John Peel said (yes, I know you know!) that thing about The Fall being always different, always the same, but what this means is that the band's music is something of a black hole where taste levels are concerned. Because, no matter what the line-up is, you basically know what you're getting and you can judge accurately in advance how you'll feel about that. Do you like the sound of Mark E Smith yelling over basic rock 'n' roll riffs and Krautrocky rhythms (I do)? If the answer's 'yes' then, really, no Fall album will be a complete disappointment to you, just as to a chocaholic, no box of Quality Street is a wasted investment.
That said, there's no disguising the fact that the likes of 'I've Seen Them Come' is just substandard, aimless ramalama thrashing. The perennial concern, faced by whichever musicians find themselves conscripted into The Fall, is how to frame Smith's bellicose rambling in such a way as to make its shortcomings (can't hold a tune, increasingly incoherent) palatable while not detracting from its unique power. It's a fine line and one problem with Ersatz G.B. is that this current line-up play it a little too safe.

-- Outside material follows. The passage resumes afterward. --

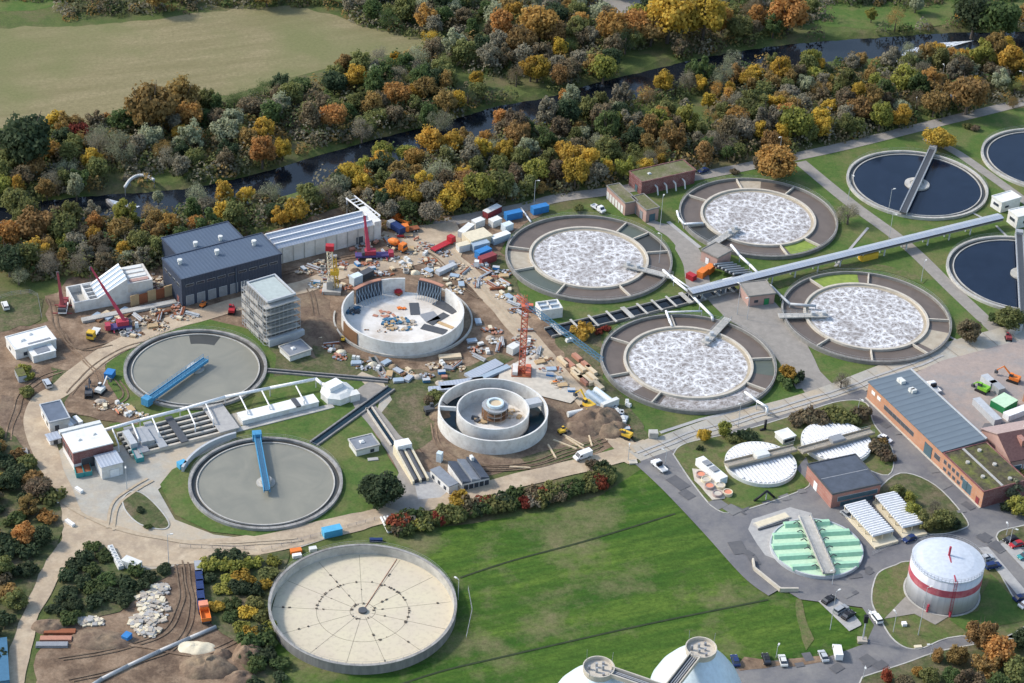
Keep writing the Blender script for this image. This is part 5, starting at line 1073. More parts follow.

It's by no means a wash-out. 'Taking Off' and 'Cosmos 7' are bracing garage rock work-outs, exactly what you want from a Fall album, while 'Monocard' and 'Greenway' are heavy, trippy, near-metal tunes full of doom-laden riffs and lacerating synth sounds. There are some classic Smith one-liners and non sequiturs as well - none greater than these: "I'm so sick of Snow Patrol/ and where to find Esso lubricant" (on 'Mask Search', the obligatory rockabilly number) and "I had to wank off the cat to feed the fuckin' dog!" ('Greenway', on which Smith sounds like he's gargling cement).
Now in his mid-50s, the professional misanthrope remains mightily pissed off about... Well, everything, including, bizarrely, US teensploitation drama Gossip Girl, which he takes aim at on the fabulously squelchy, freaky 'Nate Will Not Return'. How anyone can judge something as brilliantly surreal as this to be sub-par Fall fare is beyond me.
Relief from the Mancunian Maelstrom comes in the form if 'Happi Song', sung by keyboard player and bride of Smith, Elena Poulou, who gives us Ari Up-esque vocals over a pleasant, Sugarcubes style indie strum-along. For the most part, however, there's no let up from the angry riffs and unfocused ranting. And maybe that, more than anything, is the issue here. Where Your Future, Our Clutter was full of odd little detours into spaghetti western or ambient experimentalism, Ersatz G.B. makes for a claustrophobic listen. Two songs seem to stem from time Smith spent slumped in front of the TV, possibly in an advanced state of inebriation, which only strengthens the feeling that you're basically getting complained at for 45-odd minutes by a pathologically irascible man with too much time on his hands.
All that said, this still sounds like no one else (save for those shameless Fall copyists who are always knocking around). This is the work of a complete iconoclast, and it will certainly placate those jonesing for their annual Smith fix. It's not a classic, no, but you could do much worse. You could listen to sodding Snow Patrol.